Google Maps taking armchair explorers to the Amazon

TUMBIRA: Two women washed clothes in the dark water of the Rio Negro as a boat glided past with a camera-laden Google

A "trike" typically used to capture street scenes for Google's free online mapping service launched Thursday from the village of Tumbira in a first-ever project to let Internet users virtually explore the world's largest river, its wildlife and its communities.

The project was the brainchild of Amazonas Sustainable Foundation (FAS) which two years ago went to Google Earth with an ambitious vision of turning "Street View" into a river view in the lush and precious Amazon Basin.

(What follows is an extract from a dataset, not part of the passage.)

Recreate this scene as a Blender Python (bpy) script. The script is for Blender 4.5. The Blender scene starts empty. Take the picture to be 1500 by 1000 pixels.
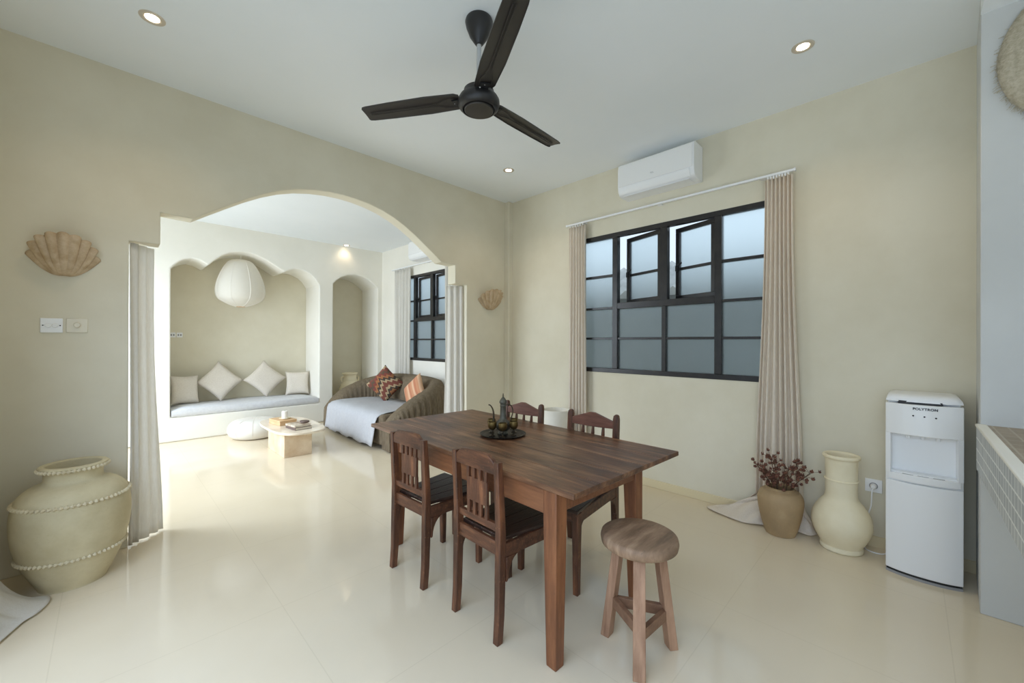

"It is incredible; all those months of planning and then having this technology here," FAS project leader Gabriel Ribenboim told AFP as trikes went into action, one atop a boat and another pedaled on land.

"It is very important to show the world not only the environment and the way of life of the traditional population, but to sensitize the world to the challenges of climate change, deforestation and combating poverty."

Trikes have cameras that continuously snap images in every direction. The pictures are woven into Google Maps and Earth services so people can virtually peer about as if they were there.

Satellite positioning equipment on trikes pinpoints where images are gathered.

"When I saw this I thought of the first probe they sent to Mars," Jose Castro Caldas said as he took refuge in the shade next to a Street View trike in Tumbira.

"There must be masterminds at Google working on this," he continued. "But it is funny to see how rustic it is, too -- it is a bike with spoke tires."

The 30-year-old architect from Buenos Aires was in Tumbira helping construct an arts-and-crafts building to hawk local wares to tourists intrigued enough by what they see on Google Maps to visit in person.

"When I try to explain to people where I am, my friends think I must be in the middle of the jungle hunting to survive," Caldas said.

"Even I didn't know where I was coming to before I got here," he continued. "Now, people are going to see this."

One trike travels by river, documenting the journey, while a second is ridden, or pushed if necessary, through riverside communities.

Members of a Google team on Wednesday began teaching FAS members and local residents how to use the trikes and a special tripod-mounted camera tailored for capturing insides of schools, community centers, and other public spaces.

The camera, with a fish-eye lens to take panoramic sky-to-ground images, will also be used to recreate walks along rain-forest trails.

"We want the world to see that the Amazon is not a place only with plants and animals," said FAS chief executive Virgilio Viana.

"It is also a place with people, and people who are not completely at odds with the current thinking of global sustainability."

FAS hopes that the Google project will not only entice people to experience the wonder of the Amazon in real life, but show that people can thrive in harmony with the rain forest.

"People have learned how to live here for centuries," Viana said. "In a way, this partnership with Google is a window that opens for us to show that there is a solution," Viana added as he gazed out at the Rio Negro.

"Deforestation is not the result of stupidity," he went on. "It is an economic decision; so we have to make people earn money with the forest standing."